Abstract

This research uses normality test, classic assumption test and multiple regression analysis method which aims to see the effect of the implementation of Good Corporate Governance (with indicators of the board of commissioners, audit committee and institutional ownership) on open public banking with indicators of Non Performance Loan (NPL), Loan to Deposit Ratio (LDR) and Capital Risk (CAR) during the global economic crisis in Indonesia. Research samples from publicly listed banking companies on the Indonesia Stock Exchange (IDX) and must have the research criteria. It is known that there are 45 banking companies that are active until the end of 2019 on the Indonesia Stock Exchange (IDX), but according to the research criteria there are only 25 banking companies with 2-year observation, year2018-2019, so the number of observation samples used is 50 samples.
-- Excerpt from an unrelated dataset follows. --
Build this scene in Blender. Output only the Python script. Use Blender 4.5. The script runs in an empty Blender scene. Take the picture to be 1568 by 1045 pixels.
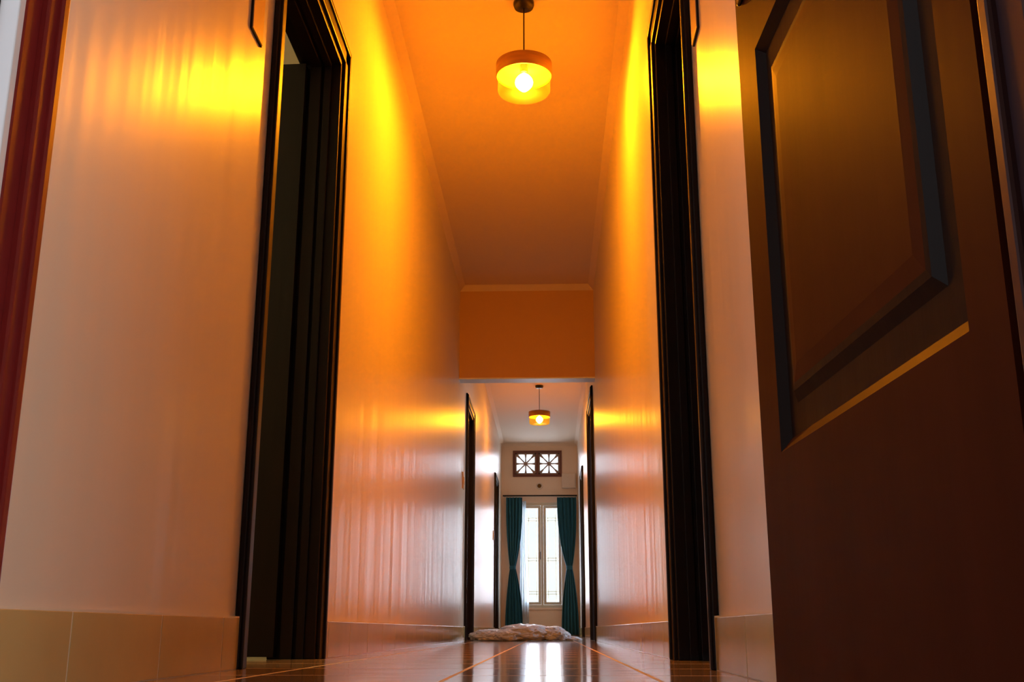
import bpy, bmesh, math, random
from mathutils import Vector, Matrix, noise
random.seed(4)
sc = bpy.context.scene
try:
    sc.view_settings.view_transform = 'Standard'
    sc.view_settings.look = 'None'
except Exception as e:
    print(e)
H0 = 0.09            # camera height
XL, XR, XR2 = -0.755, 0.395, 0.45
T = 0.15
DF = 17.0            # far wall
DB = 8.86            # beam
ZC = 2.97            # ceiling height
# ------------------------------------------------------------ materials
def newmat(name):
    m = bpy.data.materials.new(name); m.use_nodes = True
    nt = m.node_tree
    return m, nt, nt.nodes['Principled BSDF']
def N(nt, t, **kw):
    n = nt.nodes.new(t)
    for k, v in kw.items(): setattr(n, k, v)
    return n
def coords(nt, scale=(1,1,1), loc=(0,0,0)):
    tc = N(nt, 'ShaderNodeTexCoord'); mp = N(nt, 'ShaderNodeMapping')
    mp.inputs['Scale'].default_value = scale
    mp.inputs['Location'].default_value = loc
    nt.links.new(tc.outputs['Object'], mp.inputs['Vector'])
    return mp.outputs['Vector']
def simple(name, col, rough=0.5, metal=0, bump=0, bscale=(20,20,20), var=0.12, spec=0.5, bdist=0.002, detail=4):
    m, nt, b = newmat(name)
    b.inputs['Roughness'].default_value = rough
    b.inputs['Metallic'].default_value = metal
    b.inputs['Specular IOR Level'].default_value = spec
    v = coords(nt, bscale)
    nz = N(nt, 'ShaderNodeTexNoise'); nz.inputs['Scale'].default_value = 1; nz.inputs['Detail'].default_value = detail
    nt.links.new(v, nz.inputs['Vector'])
    mx = N(nt, 'ShaderNodeMix', data_type='RGBA')
    mx.inputs['A'].default_value = (*[c*(1-var) for c in col], 1)
    mx.inputs['B'].default_value = (*[min(1, c*(1+var)) for c in col], 1)
    nt.links.new(nz.outputs['Fac'], mx.inputs['Factor'])
    nt.links.new(mx.outputs['Result'], b.inputs['Base Color'])
    if bump:
        bp = N(nt, 'ShaderNodeBump'); bp.inputs['Strength'].default_value = bump
        bp.inputs['Distance'].default_value = bdist
        nt.links.new(nz.outputs['Fac'], bp.inputs['Height'])
        nt.links.new(bp.outputs['Normal'], b.inputs['Normal'])
    return m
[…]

Based on the results of the research, it is realized that the implementation of Good Corporate Governance (GCG) has no effect on banking performance with financial performance measures, namely Non Performance Loans (NPL) and Loan to Deposit Ratio (LDR) in go public banks during the global economic crisis in Indonesia, but the results Hypothesis testing shows that the implementation of Good Corporate Governance (GCG) has a positive effect on the Capital Risk (CAR) variable in publicly traded commercial banks so that it is accepted because the implementation of Good Corporate Governance (GCG) will increase the supervision of the implementation of capital adequacy regulations set by the government.